Friday, June 10, 2011

a nose for news awakens a life-long passion

a personal essay

     The summer of my twelfth year I developed the annoying habit of bugging my mother for no reason whatsoever. I learned later on that I was going through a phase like many other girls my age slipping into adolescence. Mom came up with an idea hoping to get me out of her hair. It took off like a rocket in my mind.

     “Why don’t you publish your very own newspaper?” she queried me. She knew that I loved to write and that I couldn’t wait for high school when I could join the school paper as a reporter.

     My idea of a perfect ninth grade would be to get selected for the newspaper team. I idolized those older kids confidently carrying their reporter’s pads with them and interviewing teachers, football stars and even the principal in his office. I had a couple years to wait so in the meantime my own newspaper might be a way for me to learn reporting.

      “You could gather up news around the neighborhood and practice your writing skills. Besides the older folks would love to talk with you.

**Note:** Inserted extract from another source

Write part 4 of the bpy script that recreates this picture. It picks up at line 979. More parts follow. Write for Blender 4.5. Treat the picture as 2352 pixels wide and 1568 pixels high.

That will keep you busy for the rest of the summer.”

      A neighborhood newspaper appealed to me and I began work laying out a plan while sitting on the porch. My mind visualized all the different neighbors that lived on Lincoln Street, and I put their names down in a column in my notebook.  I would go visit them on a regular basis, collect information about their activities and interview them. Most of the neighbors had lots of friends and relatives coming and going all the time.

       I recruited my younger sister-or should I say coerced her, to help me sell copies for one or two cents each. When I added up how much I would make a week, I quickly drew the conclusion that twelve copies at two cents each wouldn’t be very much money in my pocket! Right then and there the glamour of the newspaper industry tarnished in my mind.

     Our Lincoln Street neighborhood was made up of older retired people and for most of the time that my family lived there my sister and me were the only kids on the block.  My mother regularly visited one set or the other, and I had tagged along enough all my life to know each person myself-or so I thought, as my chest inflated with my new important title, reporter for the brand new “Lincoln Street Gazette.”

     I thought about my newspaper plan for several days, and then I went into action dressing properly in my plaid skirt, white blouse and saddle shoes. Before I left the house Mom reminded me to be careful about what I was going put in print because some information might be private, and that someone might not want the rest of the neighbors to know it. She told me to make sure to copy down a quote exactly as it was said, and not to be afraid to ask someone to repeat.

      “Like nothing too personal- or nothing that would be embarrassing. You know if Mrs. ‘So and so’ gets sick one day with a headache she might not want everybody in the neighborhood to know right then,” said mom struggling to come up with a good example.

      Gathering the news became much more fun than I had ever anticipated, and I filled up my notebook easily just like Jimmy Olson on the Superman series. Once I had the news gathered, I wrote it up copying the style of Newsday and  The New York Times. I studied how the reporters wrote their leads to open their stories, and tried to be clever with my own. I worked hard not putting my own slant on the news and I thought that I kept straight to the facts. Mom was my editor-in –chief, and she came out of the kitchen to check everything one last time before the paper went to press.

   The hardest part was getting out the typewriter, lining up the carbon paper and hunting and pecking slowly on the keyboard. I would go along fine for a sentence or two, and then I would hit the wrong key. Out would fling the paper, and I would start again usually with a few utterances out of the corner of my mouth. Sometimes I wouldn’t hit the keys hard enough and upon inspecting the third carbon copy, it couldn’t be read. Back to step one over and over until publishing the paper would become a real chore. Not a single friend of mine visited when I was working for fear of being trapped into typing for me.

    Yet when I went around to the neighbors delivering the paper, it was well worth it to see the smiles on my customers’ faces. I did end up giving away copies away for free as it seemed like the right thing to do.

     Believe it or not, “The Lincoln Street Gazette” kept in print sporadically for several years after I joined the high school paper. Every summer I had a stint doing paste up work-before computer graphic layout took over, for a travel trailer magazine published in our town.

 Long after I left home to go off to college those neighbors still would tell my parents how much the newspaper meant to them. Once in awhile I go up into the attic and look at copies of that paper, and I realize that it was in my blood to track down a story from a young age.